Background
You and I are going to play a game. To start off with I play a measurable function $f_1$ and you respond with a real number $y_1$ (possibly infinite). We repeat this some fixed number $N$ of times, to obtain a collection $\{(f_i,y_i)\}_{i=1}^N$. Define
$\Gamma=\{\mu: \mu $ is a probability measure, and $\int f_i(x)d\mu(x)=y_i \forall i\}$
(We'll assume that $\Gamma$ is not empty, meaning you cannot give inconsistent answers. For example, if I play $f_1(x)=x^2$, then you could not play $y_1=-1$).
Next, I play a measure $P$ which must satisfy $P\in \Gamma$. You then play a measure $Q\in \Gamma$. The game is scored such that your reward is equal to $H(Q|P)$ (the cross entropy) while my reward is equal to $-H(Q|P)$. In other words, I am rewarded to the extent that I can guess your distribution, while you are rewarded to the extent that you can foil my guess.
What should my strategy be for playing this game?
Motivation
This game can be considered as a general model of scientist designing experiments (the functions $f_i$) and using the results of those experiments to develop a theory (the measure $P$).
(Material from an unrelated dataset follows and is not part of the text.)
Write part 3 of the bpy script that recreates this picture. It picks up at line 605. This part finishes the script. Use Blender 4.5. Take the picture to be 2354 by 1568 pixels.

The other player is a stand-in for "Nature", which we assume acts against us at every turn.
Further, the game is a generalization of the setting considered by Grunwald and Dawid in this paper. They consider what amounts to a special case of this game in which the set $\Gamma$ is assumed to be specified ahead of time (so each participant only specifies their distribution). Very interestingly, they show that in this case the optimal strategy is to play the distribution $\text{arg max}_{P\in\Gamma} H(P)$, where $H$ denotes Shannon entropy. This amounts to a passive model of scientific inference, in which the scientist has access only to observational data in the forms of constraints $\int f_i(x)d\mu(x)=y_i$, but has no control over what the actual functions $f_i$ are. Thus I am interested in what would happen if their setting is extended to an "active" one, in which the scientist can control which statistics $f_i$ to measure in the first place.